## DIRECTIONS FOR THIS TASK
Locate every line below that contains the word "only" and copy it.

___

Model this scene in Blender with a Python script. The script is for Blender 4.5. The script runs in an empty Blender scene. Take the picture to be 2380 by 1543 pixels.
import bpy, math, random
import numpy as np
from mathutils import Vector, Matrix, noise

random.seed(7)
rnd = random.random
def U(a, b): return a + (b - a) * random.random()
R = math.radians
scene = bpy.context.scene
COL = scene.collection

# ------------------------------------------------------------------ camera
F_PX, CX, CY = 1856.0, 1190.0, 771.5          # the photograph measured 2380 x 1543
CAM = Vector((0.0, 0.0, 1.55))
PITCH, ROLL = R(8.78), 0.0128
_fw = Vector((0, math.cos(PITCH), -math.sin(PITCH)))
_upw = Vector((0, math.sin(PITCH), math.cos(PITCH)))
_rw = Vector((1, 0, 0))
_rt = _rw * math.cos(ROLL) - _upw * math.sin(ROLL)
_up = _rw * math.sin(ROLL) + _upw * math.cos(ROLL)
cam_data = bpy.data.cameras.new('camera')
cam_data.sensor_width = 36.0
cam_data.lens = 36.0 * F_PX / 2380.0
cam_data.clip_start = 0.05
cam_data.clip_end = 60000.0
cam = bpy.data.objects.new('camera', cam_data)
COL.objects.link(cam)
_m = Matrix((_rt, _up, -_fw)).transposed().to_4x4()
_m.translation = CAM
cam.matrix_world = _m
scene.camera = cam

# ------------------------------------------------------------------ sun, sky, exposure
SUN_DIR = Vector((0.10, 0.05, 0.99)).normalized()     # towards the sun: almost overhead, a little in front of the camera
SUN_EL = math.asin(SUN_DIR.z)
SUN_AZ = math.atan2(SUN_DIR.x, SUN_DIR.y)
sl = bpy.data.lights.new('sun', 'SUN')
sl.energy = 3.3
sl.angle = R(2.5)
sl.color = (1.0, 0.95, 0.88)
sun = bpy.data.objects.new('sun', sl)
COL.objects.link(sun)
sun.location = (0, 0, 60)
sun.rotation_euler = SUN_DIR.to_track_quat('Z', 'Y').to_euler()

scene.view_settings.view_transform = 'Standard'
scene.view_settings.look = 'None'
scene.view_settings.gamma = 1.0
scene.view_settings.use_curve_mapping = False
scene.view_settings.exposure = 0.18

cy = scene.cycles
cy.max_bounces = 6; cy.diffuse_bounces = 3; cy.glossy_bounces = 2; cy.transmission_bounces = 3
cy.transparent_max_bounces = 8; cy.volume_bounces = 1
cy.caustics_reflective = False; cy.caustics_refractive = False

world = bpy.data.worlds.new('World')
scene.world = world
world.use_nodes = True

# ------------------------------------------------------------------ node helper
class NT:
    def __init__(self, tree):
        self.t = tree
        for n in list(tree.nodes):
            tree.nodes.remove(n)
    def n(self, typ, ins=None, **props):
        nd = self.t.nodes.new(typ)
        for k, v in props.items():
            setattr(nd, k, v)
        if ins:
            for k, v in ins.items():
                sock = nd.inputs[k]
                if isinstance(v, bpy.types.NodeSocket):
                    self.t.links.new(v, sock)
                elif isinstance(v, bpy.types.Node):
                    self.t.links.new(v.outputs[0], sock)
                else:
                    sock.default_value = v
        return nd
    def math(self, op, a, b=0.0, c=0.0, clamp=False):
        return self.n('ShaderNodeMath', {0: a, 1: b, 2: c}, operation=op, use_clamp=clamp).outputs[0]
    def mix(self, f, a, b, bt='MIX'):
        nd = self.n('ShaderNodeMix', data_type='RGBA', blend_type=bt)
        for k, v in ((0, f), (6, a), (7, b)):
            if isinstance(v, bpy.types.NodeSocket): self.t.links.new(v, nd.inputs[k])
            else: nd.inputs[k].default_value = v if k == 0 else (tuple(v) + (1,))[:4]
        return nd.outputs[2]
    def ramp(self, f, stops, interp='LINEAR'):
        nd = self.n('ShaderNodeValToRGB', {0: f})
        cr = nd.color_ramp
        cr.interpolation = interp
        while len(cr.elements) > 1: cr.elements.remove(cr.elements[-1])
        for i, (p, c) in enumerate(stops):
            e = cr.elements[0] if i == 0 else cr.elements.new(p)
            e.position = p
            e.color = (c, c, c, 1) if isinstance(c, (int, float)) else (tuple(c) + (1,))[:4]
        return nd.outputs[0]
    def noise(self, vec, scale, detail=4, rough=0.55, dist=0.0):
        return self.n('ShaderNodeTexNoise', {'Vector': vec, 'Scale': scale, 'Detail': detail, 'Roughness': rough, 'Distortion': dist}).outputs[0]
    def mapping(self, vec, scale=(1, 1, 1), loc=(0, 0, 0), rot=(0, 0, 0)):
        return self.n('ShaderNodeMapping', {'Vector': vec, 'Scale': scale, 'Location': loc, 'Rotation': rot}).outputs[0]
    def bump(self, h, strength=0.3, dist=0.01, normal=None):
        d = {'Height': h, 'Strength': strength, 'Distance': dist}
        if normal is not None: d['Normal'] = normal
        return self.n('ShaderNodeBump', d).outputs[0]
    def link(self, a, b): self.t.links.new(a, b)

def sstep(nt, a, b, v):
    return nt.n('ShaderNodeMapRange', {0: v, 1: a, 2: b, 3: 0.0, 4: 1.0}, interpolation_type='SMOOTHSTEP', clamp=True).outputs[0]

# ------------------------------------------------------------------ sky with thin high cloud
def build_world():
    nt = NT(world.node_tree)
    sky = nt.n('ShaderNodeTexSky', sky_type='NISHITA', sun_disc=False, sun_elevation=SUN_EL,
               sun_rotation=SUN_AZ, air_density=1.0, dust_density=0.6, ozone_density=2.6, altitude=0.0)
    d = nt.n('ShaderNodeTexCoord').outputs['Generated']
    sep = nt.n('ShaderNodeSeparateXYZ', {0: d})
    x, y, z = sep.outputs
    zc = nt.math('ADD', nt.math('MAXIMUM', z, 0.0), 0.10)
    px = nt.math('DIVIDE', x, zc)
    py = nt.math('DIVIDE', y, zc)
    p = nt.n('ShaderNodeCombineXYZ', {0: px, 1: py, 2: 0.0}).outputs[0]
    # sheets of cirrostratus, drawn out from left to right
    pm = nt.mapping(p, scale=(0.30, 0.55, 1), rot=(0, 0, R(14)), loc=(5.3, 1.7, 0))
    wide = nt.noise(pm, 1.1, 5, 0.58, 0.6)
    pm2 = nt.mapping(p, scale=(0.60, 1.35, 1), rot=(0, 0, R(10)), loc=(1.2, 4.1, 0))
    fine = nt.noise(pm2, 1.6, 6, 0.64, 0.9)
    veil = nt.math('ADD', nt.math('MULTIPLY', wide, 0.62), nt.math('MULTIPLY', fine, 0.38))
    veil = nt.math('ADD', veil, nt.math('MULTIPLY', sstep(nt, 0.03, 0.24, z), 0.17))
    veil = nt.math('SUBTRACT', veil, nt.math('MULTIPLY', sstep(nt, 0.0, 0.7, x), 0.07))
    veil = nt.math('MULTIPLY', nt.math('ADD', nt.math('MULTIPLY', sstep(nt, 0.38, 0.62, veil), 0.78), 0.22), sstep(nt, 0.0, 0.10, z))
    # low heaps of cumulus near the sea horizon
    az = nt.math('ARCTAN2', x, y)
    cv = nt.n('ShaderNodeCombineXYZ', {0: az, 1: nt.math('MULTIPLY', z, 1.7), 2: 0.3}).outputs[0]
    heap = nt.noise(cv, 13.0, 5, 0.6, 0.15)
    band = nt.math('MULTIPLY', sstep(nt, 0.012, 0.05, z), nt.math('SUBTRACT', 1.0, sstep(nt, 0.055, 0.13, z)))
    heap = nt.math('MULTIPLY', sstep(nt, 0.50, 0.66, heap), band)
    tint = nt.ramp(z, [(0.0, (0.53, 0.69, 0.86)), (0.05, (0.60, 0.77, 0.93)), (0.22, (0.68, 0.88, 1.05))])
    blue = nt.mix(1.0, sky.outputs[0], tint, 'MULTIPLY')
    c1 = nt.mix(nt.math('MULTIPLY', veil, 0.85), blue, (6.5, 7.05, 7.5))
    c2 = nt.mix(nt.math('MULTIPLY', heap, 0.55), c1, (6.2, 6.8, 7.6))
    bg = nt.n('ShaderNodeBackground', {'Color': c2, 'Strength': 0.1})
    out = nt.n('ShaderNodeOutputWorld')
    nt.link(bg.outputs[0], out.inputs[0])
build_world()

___

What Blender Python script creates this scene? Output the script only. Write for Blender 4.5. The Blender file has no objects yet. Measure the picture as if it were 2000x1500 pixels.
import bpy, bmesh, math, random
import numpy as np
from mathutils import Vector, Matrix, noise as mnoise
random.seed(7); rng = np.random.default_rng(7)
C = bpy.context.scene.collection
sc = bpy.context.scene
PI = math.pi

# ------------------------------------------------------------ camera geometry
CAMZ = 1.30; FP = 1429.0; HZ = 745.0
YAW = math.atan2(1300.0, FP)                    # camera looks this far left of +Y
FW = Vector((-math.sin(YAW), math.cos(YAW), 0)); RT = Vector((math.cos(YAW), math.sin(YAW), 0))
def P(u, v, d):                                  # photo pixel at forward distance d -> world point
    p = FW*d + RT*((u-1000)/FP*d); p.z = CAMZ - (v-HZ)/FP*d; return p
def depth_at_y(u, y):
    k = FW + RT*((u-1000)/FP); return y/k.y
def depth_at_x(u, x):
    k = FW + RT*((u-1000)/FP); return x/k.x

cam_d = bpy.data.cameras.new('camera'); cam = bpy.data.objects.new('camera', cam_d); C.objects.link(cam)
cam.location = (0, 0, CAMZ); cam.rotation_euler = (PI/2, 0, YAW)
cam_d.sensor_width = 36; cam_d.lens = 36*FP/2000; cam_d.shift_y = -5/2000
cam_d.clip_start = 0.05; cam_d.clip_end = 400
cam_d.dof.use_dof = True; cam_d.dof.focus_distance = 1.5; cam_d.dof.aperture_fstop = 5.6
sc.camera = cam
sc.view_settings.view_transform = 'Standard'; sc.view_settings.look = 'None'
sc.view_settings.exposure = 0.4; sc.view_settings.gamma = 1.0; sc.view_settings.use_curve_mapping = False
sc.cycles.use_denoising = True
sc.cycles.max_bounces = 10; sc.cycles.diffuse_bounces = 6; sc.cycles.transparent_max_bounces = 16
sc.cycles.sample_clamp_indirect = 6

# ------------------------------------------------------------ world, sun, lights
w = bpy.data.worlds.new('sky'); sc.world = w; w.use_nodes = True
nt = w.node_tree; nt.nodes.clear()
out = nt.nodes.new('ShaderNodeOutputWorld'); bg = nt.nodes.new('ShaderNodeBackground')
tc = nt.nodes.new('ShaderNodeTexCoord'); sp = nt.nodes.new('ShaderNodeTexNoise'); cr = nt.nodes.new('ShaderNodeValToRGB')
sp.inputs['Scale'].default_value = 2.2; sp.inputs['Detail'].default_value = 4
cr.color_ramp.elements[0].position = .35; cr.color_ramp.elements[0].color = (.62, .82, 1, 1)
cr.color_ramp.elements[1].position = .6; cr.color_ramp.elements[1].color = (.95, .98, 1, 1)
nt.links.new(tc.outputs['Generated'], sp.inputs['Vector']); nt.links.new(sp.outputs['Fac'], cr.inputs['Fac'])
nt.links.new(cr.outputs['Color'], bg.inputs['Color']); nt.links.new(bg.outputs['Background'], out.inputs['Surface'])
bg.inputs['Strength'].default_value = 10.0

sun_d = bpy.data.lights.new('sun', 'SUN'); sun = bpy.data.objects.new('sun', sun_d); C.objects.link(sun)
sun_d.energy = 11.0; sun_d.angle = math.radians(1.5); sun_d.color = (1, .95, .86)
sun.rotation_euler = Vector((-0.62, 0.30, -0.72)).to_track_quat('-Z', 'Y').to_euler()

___

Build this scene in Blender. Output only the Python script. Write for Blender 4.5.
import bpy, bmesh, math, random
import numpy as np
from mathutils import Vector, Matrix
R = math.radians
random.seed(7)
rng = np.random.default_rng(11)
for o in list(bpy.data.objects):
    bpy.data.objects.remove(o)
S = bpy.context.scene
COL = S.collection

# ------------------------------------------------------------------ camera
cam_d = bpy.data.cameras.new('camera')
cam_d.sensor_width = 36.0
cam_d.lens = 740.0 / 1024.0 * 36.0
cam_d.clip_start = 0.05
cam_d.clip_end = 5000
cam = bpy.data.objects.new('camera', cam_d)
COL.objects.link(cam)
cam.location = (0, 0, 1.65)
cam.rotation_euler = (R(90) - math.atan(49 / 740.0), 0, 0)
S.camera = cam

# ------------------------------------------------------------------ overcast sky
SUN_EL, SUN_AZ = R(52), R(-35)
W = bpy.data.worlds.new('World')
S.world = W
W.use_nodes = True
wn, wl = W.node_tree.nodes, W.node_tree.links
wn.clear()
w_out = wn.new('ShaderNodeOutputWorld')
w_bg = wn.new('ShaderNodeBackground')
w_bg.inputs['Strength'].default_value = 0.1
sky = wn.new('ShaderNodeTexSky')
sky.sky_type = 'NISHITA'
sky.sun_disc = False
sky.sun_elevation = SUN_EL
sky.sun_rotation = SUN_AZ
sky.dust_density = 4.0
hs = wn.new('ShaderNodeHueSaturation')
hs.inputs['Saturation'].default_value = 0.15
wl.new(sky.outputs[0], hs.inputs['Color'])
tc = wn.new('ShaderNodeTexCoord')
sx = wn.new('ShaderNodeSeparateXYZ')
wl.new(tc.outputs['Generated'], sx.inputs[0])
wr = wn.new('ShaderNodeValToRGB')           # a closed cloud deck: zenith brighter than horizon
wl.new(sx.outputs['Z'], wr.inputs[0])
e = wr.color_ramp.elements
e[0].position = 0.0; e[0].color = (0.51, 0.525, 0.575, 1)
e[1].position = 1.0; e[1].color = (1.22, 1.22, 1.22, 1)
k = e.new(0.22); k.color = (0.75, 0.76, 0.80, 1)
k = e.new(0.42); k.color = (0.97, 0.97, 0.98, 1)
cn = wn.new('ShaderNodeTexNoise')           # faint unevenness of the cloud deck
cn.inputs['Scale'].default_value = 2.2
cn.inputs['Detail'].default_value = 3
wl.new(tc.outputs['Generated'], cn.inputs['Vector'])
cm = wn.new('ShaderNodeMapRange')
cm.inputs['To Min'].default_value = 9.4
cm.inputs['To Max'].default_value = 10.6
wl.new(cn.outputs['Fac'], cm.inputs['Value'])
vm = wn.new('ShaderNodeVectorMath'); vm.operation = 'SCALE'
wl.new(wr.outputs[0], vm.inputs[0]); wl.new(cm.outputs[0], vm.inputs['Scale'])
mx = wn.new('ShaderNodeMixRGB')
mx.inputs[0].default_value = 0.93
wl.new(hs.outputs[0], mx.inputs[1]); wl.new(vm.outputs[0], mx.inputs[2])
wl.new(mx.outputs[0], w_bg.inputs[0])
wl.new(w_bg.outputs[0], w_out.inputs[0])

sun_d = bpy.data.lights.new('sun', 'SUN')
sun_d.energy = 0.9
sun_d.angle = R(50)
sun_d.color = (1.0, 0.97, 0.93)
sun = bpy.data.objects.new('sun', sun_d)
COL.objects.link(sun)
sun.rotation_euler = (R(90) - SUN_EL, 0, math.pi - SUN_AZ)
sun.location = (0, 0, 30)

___

## ANSWER TO THE TASK
What Blender Python script creates this scene? Output the script only. Write for Blender 4.5. The Blender file has no objects yet. Measure the picture as if it were 2000x1500 pixels.
Build this scene in Blender. Output only the Python script. Write for Blender 4.5.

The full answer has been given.